Many of the top activist investors, including Peltz, Ackman, and Icahn, for example, got their start as corporate raiders a la Gordon Gecko, a fictional character in the 1987 hit film "Wall Street" and its 2010 sequel, "Wall Street: Money Never Sleeps."

They're audacious, stubborn, and extraordinarily aggressive. And, contrary to what many want you to believe, corporate activists are not in it because they believe in the goodness of their actions. They're in it for the profits – pure and simple.

Studies show that raider activists work their magic over the short term, typically anything from a period of months to right about three years. What you need to understand is that they are usually not aligned with long-term value, let alone your interests as an individual investor.

Activist investors force false attention on the short-term metrics they need to make their highly leveraged and short-term investment positions pay off. That's why they push for things like giving cash back to shareholders, spinning off business units, or making a series of acquisitions using cash on hand to boost returns. It's also why they push for board seats and changes in corporate governance.

You'll notice that corporate activists frequently take their case to the public by "talking up their book" – a derogatory Wall Street term meaning they make public commentary on things intended to increase the value of their own holdings. They have to, because most of their positions are short term and many run contrary to ongoing management interests and strategic planning.

Unfortunately, the mainstream media never highlights the distinction. Neither does the public, which falls for the notion of a "Robin Hood-like" story almost without fail.

More often than not, activist investors significantly weaken the companies they target over the long term. There's no better example of that than Eddie Lampert, who very publicly took over Sears Holdings Corporation (NASDAQ:SHLD) in 2005.

In case you don't remember the headlines, Lampert sliced Sears into more than 30 business units with the intention of making them all compete for resources and unlocking value. Then there was the fabled (and badly conceived) merger with Kmart.

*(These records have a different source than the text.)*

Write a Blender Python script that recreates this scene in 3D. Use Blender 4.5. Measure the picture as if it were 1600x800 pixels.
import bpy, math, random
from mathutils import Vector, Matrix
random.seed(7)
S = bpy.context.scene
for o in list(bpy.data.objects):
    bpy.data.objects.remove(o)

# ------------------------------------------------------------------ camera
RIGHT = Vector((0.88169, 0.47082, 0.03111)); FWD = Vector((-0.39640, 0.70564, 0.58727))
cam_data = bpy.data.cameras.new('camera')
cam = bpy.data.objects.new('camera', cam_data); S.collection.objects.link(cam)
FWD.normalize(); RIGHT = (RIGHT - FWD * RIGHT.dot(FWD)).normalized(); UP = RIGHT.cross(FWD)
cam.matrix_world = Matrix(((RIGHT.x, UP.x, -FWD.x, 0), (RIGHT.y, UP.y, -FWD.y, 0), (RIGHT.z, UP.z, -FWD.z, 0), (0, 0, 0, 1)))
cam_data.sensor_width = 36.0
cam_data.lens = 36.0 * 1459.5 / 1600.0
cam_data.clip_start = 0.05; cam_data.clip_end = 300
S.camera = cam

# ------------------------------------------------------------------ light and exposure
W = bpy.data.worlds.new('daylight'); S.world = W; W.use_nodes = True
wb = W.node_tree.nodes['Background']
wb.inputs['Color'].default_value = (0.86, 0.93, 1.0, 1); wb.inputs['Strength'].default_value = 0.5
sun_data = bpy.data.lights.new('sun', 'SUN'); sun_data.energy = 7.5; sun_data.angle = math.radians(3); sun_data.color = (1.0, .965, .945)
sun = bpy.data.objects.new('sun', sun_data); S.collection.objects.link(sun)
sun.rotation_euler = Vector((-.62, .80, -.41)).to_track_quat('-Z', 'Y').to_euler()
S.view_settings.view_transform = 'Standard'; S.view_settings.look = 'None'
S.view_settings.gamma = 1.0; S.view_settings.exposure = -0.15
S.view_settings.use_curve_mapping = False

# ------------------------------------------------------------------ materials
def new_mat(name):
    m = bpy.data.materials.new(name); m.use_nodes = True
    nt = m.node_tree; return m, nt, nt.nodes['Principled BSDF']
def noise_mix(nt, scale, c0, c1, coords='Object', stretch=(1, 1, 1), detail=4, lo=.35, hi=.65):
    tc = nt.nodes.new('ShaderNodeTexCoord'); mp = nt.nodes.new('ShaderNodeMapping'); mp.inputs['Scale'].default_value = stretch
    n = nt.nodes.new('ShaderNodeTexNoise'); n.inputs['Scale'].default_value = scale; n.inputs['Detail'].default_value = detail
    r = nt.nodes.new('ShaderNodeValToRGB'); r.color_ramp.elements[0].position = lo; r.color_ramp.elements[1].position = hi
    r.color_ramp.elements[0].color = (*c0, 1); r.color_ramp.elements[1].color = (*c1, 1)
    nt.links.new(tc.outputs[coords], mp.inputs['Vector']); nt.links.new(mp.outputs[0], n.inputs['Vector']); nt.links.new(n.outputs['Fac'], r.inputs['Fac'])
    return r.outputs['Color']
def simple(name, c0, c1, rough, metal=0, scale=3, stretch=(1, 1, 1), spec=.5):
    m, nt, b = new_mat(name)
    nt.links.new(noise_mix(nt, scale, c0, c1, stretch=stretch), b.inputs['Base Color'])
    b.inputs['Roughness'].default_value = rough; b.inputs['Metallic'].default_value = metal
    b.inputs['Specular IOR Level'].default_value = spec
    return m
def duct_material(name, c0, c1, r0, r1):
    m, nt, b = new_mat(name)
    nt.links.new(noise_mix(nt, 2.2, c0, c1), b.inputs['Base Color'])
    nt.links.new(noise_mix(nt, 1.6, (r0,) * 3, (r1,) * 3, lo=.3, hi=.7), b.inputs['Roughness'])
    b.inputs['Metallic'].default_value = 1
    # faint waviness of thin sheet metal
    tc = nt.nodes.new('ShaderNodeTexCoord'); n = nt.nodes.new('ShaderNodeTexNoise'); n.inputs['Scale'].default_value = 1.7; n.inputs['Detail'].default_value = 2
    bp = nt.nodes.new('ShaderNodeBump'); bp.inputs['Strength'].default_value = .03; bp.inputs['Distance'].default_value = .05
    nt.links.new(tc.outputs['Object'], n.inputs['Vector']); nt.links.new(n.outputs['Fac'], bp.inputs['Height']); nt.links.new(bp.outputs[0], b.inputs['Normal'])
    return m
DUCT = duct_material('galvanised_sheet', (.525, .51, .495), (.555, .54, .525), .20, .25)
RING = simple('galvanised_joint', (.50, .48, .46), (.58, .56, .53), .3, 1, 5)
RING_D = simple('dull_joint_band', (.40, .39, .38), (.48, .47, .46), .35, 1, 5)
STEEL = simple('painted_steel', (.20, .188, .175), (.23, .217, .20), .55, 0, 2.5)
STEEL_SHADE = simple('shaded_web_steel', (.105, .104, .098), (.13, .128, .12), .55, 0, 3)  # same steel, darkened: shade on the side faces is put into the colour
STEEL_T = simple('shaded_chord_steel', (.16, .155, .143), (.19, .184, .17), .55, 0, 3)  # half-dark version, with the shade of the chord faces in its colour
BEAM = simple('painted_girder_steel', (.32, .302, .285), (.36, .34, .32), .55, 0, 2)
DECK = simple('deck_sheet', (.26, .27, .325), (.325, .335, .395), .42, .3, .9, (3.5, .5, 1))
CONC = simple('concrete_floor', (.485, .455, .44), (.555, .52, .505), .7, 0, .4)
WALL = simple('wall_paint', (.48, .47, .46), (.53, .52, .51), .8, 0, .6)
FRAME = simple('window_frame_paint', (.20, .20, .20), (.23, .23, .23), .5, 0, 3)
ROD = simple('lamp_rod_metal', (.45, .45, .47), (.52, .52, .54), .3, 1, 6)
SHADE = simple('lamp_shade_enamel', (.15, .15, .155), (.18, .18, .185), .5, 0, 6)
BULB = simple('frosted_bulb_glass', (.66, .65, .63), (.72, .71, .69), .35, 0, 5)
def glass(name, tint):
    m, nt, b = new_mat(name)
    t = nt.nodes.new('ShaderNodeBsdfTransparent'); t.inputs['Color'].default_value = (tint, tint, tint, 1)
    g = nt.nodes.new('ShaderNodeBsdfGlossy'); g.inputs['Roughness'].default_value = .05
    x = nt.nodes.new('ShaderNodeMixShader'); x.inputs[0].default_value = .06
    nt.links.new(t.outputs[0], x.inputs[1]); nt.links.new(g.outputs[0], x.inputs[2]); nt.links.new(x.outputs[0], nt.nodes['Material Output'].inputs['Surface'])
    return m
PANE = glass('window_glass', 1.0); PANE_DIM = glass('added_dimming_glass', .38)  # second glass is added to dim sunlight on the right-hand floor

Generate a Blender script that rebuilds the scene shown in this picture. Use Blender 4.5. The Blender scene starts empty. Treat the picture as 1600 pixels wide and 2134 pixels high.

By 2013, Lampert had run through three CEOs before anointing himself to the task despite the fact that neither he nor the CEOs he'd hired and fired had significant retail experience either.

Now, a decade after he rolled in with high hopes and a huge media splash, shareholders have gotten clobbered. Sears had $4.8 billion in cash on the books in 2005, yet has only $238 million today, according to Yahoo! Finance – a 95% drop. Worse, Sears stock has dropped 79.20% while the S&P 500 has returned 76.63%, as Lampert stripped just about everything of value from the books, leaving the fabled American retailer a shadow of itself.